◆ EXERCISE DESCRIPTION ◆
Give back, exactly as written, the lines from the beginning of the listing through the one that contains "random.seed(7)".

◆ SOURCE MATERIAL ◆
+-------+

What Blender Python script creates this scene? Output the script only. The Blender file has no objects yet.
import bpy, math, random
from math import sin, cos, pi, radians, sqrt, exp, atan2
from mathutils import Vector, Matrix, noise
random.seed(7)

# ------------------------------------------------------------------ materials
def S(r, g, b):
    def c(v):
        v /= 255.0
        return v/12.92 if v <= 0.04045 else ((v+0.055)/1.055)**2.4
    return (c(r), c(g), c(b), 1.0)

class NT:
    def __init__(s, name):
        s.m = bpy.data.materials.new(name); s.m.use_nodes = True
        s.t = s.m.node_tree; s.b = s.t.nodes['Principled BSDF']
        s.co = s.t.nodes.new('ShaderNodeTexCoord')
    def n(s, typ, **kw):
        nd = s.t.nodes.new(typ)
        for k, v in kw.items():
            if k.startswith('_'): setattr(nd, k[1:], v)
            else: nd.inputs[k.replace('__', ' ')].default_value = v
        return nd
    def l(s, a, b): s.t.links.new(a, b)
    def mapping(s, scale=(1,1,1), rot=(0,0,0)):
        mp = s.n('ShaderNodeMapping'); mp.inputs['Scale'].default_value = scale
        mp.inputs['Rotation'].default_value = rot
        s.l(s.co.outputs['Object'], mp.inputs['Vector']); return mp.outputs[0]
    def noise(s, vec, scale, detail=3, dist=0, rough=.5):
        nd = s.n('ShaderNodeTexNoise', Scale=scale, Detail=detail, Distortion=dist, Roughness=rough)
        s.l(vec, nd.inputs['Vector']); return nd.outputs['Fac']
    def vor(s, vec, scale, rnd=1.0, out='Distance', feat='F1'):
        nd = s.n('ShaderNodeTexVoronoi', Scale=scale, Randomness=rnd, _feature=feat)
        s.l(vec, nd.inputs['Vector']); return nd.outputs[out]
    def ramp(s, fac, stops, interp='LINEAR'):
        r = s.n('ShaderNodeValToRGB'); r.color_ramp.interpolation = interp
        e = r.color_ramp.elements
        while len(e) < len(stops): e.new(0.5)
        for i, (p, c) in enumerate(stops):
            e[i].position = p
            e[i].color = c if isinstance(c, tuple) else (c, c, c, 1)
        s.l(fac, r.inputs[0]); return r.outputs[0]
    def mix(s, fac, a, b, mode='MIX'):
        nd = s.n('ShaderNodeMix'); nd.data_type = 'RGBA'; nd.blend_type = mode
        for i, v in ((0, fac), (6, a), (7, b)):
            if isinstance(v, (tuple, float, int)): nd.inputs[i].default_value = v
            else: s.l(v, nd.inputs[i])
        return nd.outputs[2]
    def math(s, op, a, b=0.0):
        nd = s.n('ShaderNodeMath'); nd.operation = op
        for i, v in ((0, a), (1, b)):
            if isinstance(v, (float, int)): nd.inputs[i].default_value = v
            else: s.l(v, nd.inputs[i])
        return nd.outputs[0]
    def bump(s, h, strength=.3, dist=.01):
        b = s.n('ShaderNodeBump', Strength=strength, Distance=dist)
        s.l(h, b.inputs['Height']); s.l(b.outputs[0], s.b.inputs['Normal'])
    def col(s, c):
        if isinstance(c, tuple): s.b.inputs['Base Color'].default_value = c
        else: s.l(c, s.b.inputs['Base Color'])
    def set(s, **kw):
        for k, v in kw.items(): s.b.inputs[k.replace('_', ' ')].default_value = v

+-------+

◆ EXPECTED ANSWER ◆
What Blender Python script creates this scene? Output the script only. The Blender file has no objects yet.
import bpy, math, random
from math import sin, cos, pi, radians, sqrt, exp, atan2
from mathutils import Vector, Matrix, noise
random.seed(7)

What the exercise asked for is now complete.